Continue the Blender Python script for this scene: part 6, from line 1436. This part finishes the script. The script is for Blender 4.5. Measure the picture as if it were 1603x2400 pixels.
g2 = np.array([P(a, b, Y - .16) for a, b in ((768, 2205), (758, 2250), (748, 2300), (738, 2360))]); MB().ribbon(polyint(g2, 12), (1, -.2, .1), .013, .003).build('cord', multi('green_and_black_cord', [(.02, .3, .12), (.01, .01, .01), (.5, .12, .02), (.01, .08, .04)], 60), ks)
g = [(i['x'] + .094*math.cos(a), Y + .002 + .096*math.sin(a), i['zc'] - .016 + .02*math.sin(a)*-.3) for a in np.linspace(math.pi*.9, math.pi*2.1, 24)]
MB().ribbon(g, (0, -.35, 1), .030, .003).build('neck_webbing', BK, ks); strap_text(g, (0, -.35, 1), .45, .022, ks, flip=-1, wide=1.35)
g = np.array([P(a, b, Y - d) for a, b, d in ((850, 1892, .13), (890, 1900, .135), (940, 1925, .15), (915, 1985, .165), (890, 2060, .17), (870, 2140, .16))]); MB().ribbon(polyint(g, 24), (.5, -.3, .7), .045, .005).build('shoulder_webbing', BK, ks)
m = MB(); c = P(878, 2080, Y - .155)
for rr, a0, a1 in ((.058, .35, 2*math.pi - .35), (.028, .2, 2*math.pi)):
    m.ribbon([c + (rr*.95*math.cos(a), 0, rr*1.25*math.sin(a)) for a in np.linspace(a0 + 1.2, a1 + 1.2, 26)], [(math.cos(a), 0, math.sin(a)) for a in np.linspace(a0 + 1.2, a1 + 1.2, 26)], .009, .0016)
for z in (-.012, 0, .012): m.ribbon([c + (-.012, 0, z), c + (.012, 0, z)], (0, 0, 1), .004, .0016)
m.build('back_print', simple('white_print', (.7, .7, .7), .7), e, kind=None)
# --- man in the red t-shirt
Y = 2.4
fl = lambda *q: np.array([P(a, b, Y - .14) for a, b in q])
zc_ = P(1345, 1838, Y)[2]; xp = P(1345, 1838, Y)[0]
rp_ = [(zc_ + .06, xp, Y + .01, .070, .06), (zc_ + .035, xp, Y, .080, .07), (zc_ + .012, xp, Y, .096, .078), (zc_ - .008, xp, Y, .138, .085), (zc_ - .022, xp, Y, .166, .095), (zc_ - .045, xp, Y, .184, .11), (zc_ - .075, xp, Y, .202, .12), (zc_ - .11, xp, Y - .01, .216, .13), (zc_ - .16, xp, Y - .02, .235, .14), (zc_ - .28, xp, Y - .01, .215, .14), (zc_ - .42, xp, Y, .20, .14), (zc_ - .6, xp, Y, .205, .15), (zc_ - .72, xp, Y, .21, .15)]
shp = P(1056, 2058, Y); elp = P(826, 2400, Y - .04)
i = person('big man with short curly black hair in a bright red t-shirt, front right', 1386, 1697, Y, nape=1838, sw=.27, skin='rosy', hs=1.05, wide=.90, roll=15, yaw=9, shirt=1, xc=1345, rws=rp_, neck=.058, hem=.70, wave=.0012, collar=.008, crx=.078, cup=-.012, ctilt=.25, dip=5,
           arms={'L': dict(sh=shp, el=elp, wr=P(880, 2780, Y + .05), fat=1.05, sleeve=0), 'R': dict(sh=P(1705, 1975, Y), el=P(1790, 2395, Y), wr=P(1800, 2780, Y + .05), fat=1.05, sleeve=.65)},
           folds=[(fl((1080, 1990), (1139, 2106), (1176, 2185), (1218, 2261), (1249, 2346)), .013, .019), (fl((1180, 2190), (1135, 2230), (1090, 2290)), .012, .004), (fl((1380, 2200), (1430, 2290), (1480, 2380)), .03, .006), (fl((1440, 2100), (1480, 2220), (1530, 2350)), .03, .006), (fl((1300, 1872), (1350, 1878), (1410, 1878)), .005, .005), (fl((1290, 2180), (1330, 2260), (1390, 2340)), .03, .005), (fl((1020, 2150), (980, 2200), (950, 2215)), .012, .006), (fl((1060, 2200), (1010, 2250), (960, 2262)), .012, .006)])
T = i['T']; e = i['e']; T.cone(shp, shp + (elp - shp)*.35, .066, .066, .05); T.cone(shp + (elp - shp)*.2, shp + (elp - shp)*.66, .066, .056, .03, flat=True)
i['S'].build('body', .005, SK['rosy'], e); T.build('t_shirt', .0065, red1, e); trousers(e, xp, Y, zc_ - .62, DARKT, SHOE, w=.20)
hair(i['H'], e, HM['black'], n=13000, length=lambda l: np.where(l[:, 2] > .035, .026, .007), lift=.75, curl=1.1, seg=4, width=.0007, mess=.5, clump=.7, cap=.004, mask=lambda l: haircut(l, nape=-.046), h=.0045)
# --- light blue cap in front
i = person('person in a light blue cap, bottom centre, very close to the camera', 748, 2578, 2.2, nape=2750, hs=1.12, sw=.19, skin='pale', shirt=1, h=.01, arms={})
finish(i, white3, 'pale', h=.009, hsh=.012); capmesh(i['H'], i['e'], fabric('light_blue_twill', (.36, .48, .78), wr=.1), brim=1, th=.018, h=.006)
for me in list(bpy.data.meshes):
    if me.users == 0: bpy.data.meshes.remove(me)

## PROBLEM TO SOLVE
Your task is to output all of the data above word for word.

## ANSWER BELOW
Continue the Blender Python script for this scene: part 6, from line 1436. This part finishes the script. The script is for Blender 4.5. Measure the picture as if it were 1603x2400 pixels.
g2 = np.array([P(a, b, Y - .16) for a, b in ((768, 2205), (758, 2250), (748, 2300), (738, 2360))]); MB().ribbon(polyint(g2, 12), (1, -.2, .1), .013, .003).build('cord', multi('green_and_black_cord', [(.02, .3, .12), (.01, .01, .01), (.5, .12, .02), (.01, .08, .04)], 60), ks)
g = [(i['x'] + .094*math.cos(a), Y + .002 + .096*math.sin(a), i['zc'] - .016 + .02*math.sin(a)*-.3) for a in np.linspace(math.pi*.9, math.pi*2.1, 24)]
MB().ribbon(g, (0, -.35, 1), .030, .003).build('neck_webbing', BK, ks); strap_text(g, (0, -.35, 1), .45, .022, ks, flip=-1, wide=1.35)
g = np.array([P(a, b, Y - d) for a, b, d in ((850, 1892, .13), (890, 1900, .135), (940, 1925, .15), (915, 1985, .165), (890, 2060, .17), (870, 2140, .16))]); MB().ribbon(polyint(g, 24), (.5, -.3, .7), .045, .005).build('shoulder_webbing', BK, ks)
m = MB(); c = P(878, 2080, Y - .155)
for rr, a0, a1 in ((.058, .35, 2*math.pi - .35), (.028, .2, 2*math.pi)):
    m.ribbon([c + (rr*.95*math.cos(a), 0, rr*1.25*math.sin(a)) for a in np.linspace(a0 + 1.2, a1 + 1.2, 26)], [(math.cos(a), 0, math.sin(a)) for a in np.linspace(a0 + 1.2, a1 + 1.2, 26)], .009, .0016)
for z in (-.012, 0, .012): m.ribbon([c + (-.012, 0, z), c + (.012, 0, z)], (0, 0, 1), .004, .0016)
m.build('back_print', simple('white_print', (.7, .7, .7), .7), e, kind=None)
# --- man in the red t-shirt
Y = 2.4
fl = lambda *q: np.array([P(a, b, Y - .14) for a, b in q])
zc_ = P(1345, 1838, Y)[2]; xp = P(1345, 1838, Y)[0]
rp_ = [(zc_ + .06, xp, Y + .01, .070, .06), (zc_ + .035, xp, Y, .080, .07), (zc_ + .012, xp, Y, .096, .078), (zc_ - .008, xp, Y, .138, .085), (zc_ - .022, xp, Y, .166, .095), (zc_ - .045, xp, Y, .184, .11), (zc_ - .075, xp, Y, .202, .12), (zc_ - .11, xp, Y - .01, .216, .13), (zc_ - .16, xp, Y - .02, .235, .14), (zc_ - .28, xp, Y - .01, .215, .14), (zc_ - .42, xp, Y, .20, .14), (zc_ - .6, xp, Y, .205, .15), (zc_ - .72, xp, Y, .21, .15)]
shp = P(1056, 2058, Y); elp = P(826, 2400, Y - .04)
i = person('big man with short curly black hair in a bright red t-shirt, front right', 1386, 1697, Y, nape=1838, sw=.27, skin='rosy', hs=1.05, wide=.90, roll=15, yaw=9, shirt=1, xc=1345, rws=rp_, neck=.058, hem=.70, wave=.0012, collar=.008, crx=.078, cup=-.012, ctilt=.25, dip=5,
           arms={'L': dict(sh=shp, el=elp, wr=P(880, 2780, Y + .05), fat=1.05, sleeve=0), 'R': dict(sh=P(1705, 1975, Y), el=P(1790, 2395, Y), wr=P(1800, 2780, Y + .05), fat=1.05, sleeve=.65)},
           folds=[(fl((1080, 1990), (1139, 2106), (1176, 2185), (1218, 2261), (1249, 2346)), .013, .019), (fl((1180, 2190), (1135, 2230), (1090, 2290)), .012, .004), (fl((1380, 2200), (1430, 2290), (1480, 2380)), .03, .006), (fl((1440, 2100), (1480, 2220), (1530, 2350)), .03, .006), (fl((1300, 1872), (1350, 1878), (1410, 1878)), .005, .005), (fl((1290, 2180), (1330, 2260), (1390, 2340)), .03, .005), (fl((1020, 2150), (980, 2200), (950, 2215)), .012, .006), (fl((1060, 2200), (1010, 2250), (960, 2262)), .012, .006)])
T = i['T']; e = i['e']; T.cone(shp, shp + (elp - shp)*.35, .066, .066, .05); T.cone(shp + (elp - shp)*.2, shp + (elp - shp)*.66, .066, .056, .03, flat=True)
i['S'].build('body', .005, SK['rosy'], e); T.build('t_shirt', .0065, red1, e); trousers(e, xp, Y, zc_ - .62, DARKT, SHOE, w=.20)
hair(i['H'], e, HM['black'], n=13000, length=lambda l: np.where(l[:, 2] > .035, .026, .007), lift=.75, curl=1.1, seg=4, width=.0007, mess=.5, clump=.7, cap=.004, mask=lambda l: haircut(l, nape=-.046), h=.0045)
# --- light blue cap in front
i = person('person in a light blue cap, bottom centre, very close to the camera', 748, 2578, 2.2, nape=2750, hs=1.12, sw=.19, skin='pale', shirt=1, h=.01, arms={})
finish(i, white3, 'pale', h=.009, hsh=.012); capmesh(i['H'], i['e'], fabric('light_blue_twill', (.36, .48, .78), wr=.1), brim=1, th=.018, h=.006)
for me in list(bpy.data.meshes):
    if me.users == 0: bpy.data.meshes.remove(me)